De passagem por Porto Alegre, onde as Três Marias se fixariam, Dessa se encantou com o curso de Música Popular da UFRGS, no qual se graduou entre 2014 e 2018. “Quando cheguei no Sul, tinha aquela impressão de um estado europeizado, mas me deparei com diversas resistências, inclusive indígenas – apesar de eu saber que o Brasil é um território indígena, não ouvia falar muito.

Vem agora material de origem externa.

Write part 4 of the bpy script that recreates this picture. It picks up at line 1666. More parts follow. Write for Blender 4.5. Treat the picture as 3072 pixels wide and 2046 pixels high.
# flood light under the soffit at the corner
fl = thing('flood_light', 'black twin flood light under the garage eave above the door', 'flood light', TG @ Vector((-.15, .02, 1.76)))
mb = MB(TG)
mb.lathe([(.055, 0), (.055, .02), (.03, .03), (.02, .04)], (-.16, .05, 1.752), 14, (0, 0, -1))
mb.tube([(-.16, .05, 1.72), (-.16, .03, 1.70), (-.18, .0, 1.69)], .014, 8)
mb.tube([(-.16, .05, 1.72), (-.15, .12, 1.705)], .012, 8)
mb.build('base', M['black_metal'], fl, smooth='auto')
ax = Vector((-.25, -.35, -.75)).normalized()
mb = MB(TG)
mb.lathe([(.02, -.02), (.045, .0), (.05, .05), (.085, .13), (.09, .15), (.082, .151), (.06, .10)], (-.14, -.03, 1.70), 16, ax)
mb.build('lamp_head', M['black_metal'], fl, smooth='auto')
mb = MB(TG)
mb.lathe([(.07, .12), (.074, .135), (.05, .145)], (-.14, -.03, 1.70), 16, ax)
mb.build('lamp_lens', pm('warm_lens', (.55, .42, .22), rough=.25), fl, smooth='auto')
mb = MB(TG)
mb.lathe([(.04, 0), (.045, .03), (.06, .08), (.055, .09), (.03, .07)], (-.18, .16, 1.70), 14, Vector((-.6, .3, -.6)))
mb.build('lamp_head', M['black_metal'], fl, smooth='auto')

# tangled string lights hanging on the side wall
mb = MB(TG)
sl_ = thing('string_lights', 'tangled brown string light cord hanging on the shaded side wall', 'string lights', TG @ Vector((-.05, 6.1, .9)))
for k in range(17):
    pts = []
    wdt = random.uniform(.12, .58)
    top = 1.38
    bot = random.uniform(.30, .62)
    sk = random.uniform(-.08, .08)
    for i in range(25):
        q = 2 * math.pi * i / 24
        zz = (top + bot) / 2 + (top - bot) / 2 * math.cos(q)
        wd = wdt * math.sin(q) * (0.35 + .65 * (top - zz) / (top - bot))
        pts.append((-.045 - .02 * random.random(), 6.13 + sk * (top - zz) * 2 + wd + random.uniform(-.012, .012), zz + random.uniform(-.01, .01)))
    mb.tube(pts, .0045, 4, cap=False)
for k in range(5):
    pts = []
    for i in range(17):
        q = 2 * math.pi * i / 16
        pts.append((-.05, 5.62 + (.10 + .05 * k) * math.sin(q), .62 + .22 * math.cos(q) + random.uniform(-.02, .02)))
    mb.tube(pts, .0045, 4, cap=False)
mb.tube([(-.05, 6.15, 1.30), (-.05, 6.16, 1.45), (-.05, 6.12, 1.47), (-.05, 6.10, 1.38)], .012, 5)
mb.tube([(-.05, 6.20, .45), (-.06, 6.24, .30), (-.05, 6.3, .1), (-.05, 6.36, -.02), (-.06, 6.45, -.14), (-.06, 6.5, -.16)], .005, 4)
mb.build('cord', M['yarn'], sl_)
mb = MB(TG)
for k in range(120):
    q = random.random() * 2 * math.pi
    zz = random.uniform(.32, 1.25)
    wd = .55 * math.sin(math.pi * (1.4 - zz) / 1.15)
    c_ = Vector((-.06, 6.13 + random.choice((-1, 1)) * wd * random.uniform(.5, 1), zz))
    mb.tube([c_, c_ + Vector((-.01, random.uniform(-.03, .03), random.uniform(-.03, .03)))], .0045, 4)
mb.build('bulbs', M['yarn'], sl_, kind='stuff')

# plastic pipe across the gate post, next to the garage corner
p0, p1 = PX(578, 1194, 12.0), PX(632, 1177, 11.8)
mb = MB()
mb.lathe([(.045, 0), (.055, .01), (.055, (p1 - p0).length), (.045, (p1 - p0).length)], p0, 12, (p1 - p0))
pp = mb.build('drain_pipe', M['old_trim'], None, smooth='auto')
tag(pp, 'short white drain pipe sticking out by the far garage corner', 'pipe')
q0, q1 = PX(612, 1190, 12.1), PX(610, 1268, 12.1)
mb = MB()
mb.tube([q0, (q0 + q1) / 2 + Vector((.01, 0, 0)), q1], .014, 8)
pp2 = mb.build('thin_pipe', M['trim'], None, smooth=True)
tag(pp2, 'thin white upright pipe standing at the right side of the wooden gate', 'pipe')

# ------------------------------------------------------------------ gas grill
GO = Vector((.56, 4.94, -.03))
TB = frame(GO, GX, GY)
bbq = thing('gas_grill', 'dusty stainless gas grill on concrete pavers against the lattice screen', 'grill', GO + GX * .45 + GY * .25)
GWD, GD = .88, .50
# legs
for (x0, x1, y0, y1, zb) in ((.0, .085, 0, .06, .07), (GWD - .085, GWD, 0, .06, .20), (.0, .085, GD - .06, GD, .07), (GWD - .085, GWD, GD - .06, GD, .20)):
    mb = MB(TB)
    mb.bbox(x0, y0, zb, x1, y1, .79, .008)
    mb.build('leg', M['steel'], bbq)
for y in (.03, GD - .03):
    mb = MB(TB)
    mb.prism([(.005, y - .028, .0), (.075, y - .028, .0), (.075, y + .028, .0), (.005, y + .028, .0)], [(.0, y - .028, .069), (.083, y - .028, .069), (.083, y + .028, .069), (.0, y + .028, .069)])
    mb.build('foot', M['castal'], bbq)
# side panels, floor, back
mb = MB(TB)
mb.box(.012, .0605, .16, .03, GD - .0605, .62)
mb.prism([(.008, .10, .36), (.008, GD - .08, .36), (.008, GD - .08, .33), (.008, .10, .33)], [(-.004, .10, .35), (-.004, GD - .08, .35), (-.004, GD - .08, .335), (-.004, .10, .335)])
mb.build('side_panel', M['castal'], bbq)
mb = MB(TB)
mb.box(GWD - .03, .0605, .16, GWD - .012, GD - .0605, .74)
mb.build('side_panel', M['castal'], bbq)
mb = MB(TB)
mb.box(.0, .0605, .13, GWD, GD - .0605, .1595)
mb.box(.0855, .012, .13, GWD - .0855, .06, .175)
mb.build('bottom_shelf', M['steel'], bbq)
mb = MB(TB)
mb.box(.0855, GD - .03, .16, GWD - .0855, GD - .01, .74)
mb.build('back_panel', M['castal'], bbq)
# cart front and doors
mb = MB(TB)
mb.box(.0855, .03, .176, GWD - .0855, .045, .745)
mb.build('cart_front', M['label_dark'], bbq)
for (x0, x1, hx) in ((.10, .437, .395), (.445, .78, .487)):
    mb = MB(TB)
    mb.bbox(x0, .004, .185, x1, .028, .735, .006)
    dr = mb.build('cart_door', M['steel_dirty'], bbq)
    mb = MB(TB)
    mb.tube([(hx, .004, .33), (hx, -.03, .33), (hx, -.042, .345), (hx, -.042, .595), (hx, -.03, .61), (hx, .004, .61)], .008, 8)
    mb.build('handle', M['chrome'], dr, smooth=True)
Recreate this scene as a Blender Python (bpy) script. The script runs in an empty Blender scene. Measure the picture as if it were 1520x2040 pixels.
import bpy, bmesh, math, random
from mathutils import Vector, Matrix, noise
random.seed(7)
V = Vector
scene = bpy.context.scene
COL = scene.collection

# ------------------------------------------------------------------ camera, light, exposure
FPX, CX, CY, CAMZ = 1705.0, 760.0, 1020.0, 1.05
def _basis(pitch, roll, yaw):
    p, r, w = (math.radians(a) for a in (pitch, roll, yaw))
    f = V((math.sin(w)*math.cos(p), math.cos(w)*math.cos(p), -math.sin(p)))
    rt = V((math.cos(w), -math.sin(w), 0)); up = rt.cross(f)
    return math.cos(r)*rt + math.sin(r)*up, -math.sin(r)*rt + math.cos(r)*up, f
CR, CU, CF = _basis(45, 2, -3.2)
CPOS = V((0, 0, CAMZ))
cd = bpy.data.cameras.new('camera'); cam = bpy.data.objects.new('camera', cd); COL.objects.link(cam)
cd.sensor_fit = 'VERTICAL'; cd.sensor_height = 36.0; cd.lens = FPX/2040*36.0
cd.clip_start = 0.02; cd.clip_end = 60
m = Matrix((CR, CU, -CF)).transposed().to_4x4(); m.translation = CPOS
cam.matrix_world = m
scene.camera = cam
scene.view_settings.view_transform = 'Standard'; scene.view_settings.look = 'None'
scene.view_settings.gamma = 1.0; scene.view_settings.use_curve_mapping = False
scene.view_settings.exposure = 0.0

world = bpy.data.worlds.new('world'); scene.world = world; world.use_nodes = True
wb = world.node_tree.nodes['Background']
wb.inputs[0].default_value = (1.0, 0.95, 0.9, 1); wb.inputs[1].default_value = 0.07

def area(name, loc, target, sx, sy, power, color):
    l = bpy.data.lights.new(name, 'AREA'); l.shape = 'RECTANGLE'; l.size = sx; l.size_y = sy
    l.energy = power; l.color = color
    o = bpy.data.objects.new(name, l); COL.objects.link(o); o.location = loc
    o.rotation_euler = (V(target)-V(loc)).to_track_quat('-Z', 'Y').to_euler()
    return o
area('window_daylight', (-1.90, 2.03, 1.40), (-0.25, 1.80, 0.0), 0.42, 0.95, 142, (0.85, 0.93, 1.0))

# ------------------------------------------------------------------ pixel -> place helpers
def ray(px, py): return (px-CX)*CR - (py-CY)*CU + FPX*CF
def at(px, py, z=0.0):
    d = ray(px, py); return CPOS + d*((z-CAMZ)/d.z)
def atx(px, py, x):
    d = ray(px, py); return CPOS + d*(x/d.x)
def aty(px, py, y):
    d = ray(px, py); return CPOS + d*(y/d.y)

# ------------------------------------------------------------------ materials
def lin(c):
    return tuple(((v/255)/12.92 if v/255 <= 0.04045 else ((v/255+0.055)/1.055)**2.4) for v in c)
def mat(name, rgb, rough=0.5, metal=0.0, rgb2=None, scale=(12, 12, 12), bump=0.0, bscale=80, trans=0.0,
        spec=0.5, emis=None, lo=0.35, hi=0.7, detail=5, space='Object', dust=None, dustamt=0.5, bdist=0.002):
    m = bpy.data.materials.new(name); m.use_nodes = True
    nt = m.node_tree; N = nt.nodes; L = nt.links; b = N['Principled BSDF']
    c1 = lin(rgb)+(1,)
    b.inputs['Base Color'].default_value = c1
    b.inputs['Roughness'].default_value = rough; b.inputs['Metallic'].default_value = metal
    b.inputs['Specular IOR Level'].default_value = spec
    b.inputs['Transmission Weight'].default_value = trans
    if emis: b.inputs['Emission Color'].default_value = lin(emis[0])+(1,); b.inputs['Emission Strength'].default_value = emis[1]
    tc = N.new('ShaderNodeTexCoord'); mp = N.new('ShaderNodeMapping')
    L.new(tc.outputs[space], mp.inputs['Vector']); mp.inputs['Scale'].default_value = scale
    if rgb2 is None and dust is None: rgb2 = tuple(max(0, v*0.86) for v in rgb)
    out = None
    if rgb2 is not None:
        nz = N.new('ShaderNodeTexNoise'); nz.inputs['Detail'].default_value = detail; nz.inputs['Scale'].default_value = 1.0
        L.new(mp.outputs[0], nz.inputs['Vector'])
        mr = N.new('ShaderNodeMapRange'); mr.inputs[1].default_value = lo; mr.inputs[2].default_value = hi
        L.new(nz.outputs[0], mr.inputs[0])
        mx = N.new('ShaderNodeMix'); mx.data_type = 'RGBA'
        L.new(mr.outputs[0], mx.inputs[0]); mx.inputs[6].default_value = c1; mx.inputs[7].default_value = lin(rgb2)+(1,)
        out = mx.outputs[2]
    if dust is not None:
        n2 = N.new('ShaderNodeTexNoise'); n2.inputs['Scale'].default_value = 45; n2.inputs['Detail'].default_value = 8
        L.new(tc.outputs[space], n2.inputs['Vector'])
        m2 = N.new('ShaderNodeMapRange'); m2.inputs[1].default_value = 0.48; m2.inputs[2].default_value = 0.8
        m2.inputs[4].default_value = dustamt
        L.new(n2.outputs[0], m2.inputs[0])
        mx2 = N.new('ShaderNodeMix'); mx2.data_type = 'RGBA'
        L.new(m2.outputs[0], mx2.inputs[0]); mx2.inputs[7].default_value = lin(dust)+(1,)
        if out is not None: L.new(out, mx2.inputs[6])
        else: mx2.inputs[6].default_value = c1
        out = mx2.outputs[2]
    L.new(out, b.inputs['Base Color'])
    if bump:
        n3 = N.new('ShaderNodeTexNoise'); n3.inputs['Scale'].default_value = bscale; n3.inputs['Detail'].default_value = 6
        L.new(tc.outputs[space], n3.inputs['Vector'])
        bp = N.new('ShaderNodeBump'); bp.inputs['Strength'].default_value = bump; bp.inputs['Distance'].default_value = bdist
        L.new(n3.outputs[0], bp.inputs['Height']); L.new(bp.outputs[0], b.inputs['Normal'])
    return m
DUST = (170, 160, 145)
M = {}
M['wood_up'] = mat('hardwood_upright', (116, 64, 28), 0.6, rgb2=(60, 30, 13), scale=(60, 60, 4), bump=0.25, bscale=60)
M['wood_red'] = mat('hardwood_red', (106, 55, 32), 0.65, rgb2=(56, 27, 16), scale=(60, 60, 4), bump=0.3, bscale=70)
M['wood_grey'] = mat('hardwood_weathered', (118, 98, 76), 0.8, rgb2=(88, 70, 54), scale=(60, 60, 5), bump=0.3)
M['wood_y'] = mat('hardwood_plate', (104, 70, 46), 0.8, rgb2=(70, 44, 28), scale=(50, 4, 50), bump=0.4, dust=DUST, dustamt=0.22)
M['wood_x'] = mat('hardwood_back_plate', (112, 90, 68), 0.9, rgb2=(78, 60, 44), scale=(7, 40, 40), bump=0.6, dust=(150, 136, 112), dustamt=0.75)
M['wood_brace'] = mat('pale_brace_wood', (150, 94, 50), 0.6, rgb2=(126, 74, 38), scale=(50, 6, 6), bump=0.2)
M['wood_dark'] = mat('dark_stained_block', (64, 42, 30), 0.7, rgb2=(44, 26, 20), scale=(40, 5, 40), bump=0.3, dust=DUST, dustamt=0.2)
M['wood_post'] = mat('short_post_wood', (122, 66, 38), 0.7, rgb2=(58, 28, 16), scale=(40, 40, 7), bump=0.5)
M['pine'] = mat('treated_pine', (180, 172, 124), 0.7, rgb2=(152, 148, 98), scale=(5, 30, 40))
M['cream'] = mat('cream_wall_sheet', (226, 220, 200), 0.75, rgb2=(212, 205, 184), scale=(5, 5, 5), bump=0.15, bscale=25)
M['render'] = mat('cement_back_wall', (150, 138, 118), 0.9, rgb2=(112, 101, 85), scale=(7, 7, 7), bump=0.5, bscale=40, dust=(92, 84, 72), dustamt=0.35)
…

Entendi que, na verdade, o que não havia era uma valorização dessas presenças, mas elas existem e fazem arte.”
Além de reunir profissionais negros e indígenas nas mais variadas atuações do projeto Dessa Ferreira – Música Afro-Indígena Contemporânea, a artista montou uma playlist com nove horas de duração feita por “artistas, grupos e coletivos negros, indígenas e afro-indígenas na atualidade – destacando a diversidade da produção feita no território Pindorama (Brasil)”.
“Temos muitos estereótipos e imaginários contorcidos em relação aos povos indígenas e à comunidade negra. Às vezes se coloca tudo numa caixa só. A ideia da playlist é apresentar diversidade e desencaixotar essas produções com a provocação de que a maioria dos estilos e gêneros têm essas raízes”, explica Dessa. “Não é porque sou negra que só vou tocar tambor, não é porque sou indígena que só vou tocar maracá. Transitamos por muitos estilos, até por sermos fundadores de muita coisa.”
Musicista há 15 anos, Dessa também atua como produtora musical e curadora de eventos e festivais. Em 2019, participou da curadoria do Unimúsica, realizado pela UFRGS, e em 2020, da Virada Sustentável Porto Alegre. Nesse mesmo ano, foi uma das contempladas pelo Programa Marielle Franco, do Fundo Baobá, que lhe proporcionou uma formação na área de áudio e tecnologia.
O projeto Dessa Ferreira – Música Afro-Indígena Contemporânea segue nos próximos meses com a publicação de lives e podcasts e os lançamentos dos clipes de Folha Sagrada, em abril, e Ọbàtálá, em maio. As duas faixas farão parte do álbum Pulso, que está sendo gravado por Dessa.